● **What to work on**
Extract, unchanged, every line from the top of the material below through the line with "COL = SC.collection", and no more.
-- begin Collected material --
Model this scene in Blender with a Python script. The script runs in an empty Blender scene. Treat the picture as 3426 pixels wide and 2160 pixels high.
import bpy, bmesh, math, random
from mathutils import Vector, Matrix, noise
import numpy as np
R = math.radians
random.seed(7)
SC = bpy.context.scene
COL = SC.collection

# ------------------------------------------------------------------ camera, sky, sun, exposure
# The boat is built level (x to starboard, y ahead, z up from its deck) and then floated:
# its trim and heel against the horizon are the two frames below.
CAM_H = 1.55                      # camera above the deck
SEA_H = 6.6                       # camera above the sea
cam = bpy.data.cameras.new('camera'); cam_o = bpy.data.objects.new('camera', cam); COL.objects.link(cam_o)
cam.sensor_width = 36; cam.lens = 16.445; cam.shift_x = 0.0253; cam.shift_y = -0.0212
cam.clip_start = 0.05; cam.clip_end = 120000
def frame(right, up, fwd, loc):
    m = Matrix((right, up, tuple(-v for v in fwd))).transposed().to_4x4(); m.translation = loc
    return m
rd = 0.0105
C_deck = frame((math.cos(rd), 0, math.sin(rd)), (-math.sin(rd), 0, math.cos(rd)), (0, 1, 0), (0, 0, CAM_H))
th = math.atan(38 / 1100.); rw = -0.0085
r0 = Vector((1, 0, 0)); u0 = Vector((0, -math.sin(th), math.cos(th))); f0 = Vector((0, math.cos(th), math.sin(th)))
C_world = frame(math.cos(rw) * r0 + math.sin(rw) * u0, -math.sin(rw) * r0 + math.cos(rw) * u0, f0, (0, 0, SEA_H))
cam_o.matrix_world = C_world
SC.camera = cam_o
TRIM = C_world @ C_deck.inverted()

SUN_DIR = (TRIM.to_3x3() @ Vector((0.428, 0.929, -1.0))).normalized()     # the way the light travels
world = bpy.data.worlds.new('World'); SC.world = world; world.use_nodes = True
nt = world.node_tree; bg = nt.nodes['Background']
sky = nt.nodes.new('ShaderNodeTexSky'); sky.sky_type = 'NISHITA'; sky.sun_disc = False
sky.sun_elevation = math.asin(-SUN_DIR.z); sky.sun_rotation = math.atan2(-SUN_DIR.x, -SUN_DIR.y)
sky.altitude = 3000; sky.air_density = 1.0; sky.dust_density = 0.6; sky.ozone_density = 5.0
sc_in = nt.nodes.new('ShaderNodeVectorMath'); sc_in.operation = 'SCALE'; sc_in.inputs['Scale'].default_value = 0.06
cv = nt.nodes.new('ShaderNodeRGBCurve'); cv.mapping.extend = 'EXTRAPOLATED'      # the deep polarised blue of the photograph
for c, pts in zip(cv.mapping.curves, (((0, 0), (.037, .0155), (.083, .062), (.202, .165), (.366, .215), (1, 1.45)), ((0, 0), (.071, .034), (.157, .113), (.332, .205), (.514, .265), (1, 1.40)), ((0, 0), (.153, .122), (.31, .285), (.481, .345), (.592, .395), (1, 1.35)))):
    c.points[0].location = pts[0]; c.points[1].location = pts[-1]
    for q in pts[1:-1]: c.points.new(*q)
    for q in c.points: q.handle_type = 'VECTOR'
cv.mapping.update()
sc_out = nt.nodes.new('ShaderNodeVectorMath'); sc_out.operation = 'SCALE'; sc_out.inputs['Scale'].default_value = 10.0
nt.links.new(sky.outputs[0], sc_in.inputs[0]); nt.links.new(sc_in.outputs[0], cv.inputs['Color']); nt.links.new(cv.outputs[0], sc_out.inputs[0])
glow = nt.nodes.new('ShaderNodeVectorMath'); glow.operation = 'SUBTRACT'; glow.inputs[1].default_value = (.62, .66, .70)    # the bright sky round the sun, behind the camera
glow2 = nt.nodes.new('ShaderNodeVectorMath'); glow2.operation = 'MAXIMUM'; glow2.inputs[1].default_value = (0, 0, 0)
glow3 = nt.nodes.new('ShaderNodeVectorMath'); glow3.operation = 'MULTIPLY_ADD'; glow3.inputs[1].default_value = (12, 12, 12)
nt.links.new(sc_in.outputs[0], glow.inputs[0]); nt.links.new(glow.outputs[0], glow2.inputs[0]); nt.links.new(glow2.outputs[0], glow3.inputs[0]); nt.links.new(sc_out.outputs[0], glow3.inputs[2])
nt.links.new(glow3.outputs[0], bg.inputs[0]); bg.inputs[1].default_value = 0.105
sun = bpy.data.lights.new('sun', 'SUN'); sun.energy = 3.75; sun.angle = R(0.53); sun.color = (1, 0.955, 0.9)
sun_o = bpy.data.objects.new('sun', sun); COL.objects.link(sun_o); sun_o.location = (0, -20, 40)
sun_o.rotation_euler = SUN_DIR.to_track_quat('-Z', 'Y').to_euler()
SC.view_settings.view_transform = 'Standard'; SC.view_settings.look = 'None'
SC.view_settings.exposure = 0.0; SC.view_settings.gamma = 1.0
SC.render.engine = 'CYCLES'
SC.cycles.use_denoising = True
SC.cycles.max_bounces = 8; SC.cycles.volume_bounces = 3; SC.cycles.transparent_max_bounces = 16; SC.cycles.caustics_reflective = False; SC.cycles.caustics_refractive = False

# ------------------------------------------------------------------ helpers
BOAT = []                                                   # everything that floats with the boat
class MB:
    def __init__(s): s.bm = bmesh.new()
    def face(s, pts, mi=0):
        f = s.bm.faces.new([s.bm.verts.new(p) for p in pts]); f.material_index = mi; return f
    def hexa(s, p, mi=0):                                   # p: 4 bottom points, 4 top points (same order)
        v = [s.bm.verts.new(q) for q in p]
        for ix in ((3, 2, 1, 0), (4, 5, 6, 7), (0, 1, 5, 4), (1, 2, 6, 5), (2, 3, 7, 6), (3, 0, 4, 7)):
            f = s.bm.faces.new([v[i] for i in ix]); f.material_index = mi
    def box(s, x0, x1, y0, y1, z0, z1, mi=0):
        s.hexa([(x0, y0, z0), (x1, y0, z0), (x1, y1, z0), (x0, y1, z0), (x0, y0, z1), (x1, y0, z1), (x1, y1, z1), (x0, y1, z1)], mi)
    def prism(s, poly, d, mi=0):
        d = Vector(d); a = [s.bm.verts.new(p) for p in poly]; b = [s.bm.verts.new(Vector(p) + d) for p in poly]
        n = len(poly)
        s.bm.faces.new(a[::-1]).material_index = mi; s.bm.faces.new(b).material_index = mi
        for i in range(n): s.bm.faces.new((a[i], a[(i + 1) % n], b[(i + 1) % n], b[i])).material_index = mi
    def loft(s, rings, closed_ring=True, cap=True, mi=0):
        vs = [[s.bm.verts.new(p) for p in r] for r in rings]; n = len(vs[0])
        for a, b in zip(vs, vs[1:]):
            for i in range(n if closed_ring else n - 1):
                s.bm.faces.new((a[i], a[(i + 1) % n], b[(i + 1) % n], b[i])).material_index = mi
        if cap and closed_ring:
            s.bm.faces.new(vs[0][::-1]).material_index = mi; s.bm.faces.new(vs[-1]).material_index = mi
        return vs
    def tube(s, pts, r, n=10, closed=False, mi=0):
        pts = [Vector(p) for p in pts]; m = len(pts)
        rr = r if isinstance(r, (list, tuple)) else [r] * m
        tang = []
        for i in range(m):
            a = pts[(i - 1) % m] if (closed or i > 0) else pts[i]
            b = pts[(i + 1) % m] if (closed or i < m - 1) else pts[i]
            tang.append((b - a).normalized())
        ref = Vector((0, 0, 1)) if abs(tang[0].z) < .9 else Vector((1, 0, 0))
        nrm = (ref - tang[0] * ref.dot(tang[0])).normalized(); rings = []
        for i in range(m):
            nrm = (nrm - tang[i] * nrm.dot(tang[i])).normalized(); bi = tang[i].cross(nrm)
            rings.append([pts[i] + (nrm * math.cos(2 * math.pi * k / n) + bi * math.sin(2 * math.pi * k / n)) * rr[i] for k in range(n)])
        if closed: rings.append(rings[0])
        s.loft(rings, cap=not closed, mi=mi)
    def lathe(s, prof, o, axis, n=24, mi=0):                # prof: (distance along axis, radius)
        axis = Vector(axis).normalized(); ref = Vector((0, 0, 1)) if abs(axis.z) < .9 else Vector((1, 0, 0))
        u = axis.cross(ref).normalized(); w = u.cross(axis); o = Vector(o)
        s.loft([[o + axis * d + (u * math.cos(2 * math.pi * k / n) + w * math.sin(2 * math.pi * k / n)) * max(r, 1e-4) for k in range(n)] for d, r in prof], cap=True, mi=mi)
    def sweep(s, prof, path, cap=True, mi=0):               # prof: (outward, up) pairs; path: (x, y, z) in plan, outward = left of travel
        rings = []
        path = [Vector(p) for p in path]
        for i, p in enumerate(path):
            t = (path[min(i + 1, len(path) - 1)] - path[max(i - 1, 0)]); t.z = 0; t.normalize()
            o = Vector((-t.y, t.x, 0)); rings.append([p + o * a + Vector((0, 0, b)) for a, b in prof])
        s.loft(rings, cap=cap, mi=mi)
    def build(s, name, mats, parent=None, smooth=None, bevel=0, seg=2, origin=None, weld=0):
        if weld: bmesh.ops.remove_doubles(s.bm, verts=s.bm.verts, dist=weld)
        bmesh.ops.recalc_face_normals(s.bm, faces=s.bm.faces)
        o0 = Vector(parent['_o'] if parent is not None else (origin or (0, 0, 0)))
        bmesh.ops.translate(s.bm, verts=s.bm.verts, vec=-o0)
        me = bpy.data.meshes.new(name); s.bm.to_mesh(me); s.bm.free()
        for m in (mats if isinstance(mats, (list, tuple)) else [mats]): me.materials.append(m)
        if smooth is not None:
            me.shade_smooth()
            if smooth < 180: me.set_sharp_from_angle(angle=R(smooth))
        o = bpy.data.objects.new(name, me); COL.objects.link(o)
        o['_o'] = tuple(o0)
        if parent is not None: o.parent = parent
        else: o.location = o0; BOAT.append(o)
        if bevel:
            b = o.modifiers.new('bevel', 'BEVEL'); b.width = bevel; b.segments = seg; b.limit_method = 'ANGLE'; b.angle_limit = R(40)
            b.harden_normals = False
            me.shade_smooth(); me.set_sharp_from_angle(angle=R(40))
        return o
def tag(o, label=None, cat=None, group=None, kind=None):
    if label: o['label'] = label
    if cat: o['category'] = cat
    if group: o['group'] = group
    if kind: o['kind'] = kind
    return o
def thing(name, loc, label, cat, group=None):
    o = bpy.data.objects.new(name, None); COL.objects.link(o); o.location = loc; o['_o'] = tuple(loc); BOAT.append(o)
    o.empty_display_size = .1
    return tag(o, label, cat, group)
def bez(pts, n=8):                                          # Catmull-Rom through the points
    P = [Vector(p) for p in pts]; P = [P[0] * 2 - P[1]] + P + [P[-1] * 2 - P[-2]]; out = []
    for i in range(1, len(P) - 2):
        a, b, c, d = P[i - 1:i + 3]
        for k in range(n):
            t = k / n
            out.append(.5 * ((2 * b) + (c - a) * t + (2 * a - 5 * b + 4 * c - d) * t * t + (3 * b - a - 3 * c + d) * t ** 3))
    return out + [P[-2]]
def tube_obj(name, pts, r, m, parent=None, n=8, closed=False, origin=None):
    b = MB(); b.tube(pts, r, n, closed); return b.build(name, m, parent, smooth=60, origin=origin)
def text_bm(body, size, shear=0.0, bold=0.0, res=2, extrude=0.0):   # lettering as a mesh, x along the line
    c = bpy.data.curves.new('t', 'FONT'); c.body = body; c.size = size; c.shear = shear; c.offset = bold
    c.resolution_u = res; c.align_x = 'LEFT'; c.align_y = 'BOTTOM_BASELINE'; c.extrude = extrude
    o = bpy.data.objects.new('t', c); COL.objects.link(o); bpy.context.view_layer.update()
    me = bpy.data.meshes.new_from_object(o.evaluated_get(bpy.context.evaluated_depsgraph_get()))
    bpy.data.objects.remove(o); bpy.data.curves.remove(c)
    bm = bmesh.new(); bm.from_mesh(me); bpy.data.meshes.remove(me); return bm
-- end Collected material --
● **Task answer**
Model this scene in Blender with a Python script. The script runs in an empty Blender scene. Treat the picture as 3426 pixels wide and 2160 pixels high.
import bpy, bmesh, math, random
from mathutils import Vector, Matrix, noise
import numpy as np
R = math.radians
random.seed(7)
SC = bpy.context.scene
COL = SC.collection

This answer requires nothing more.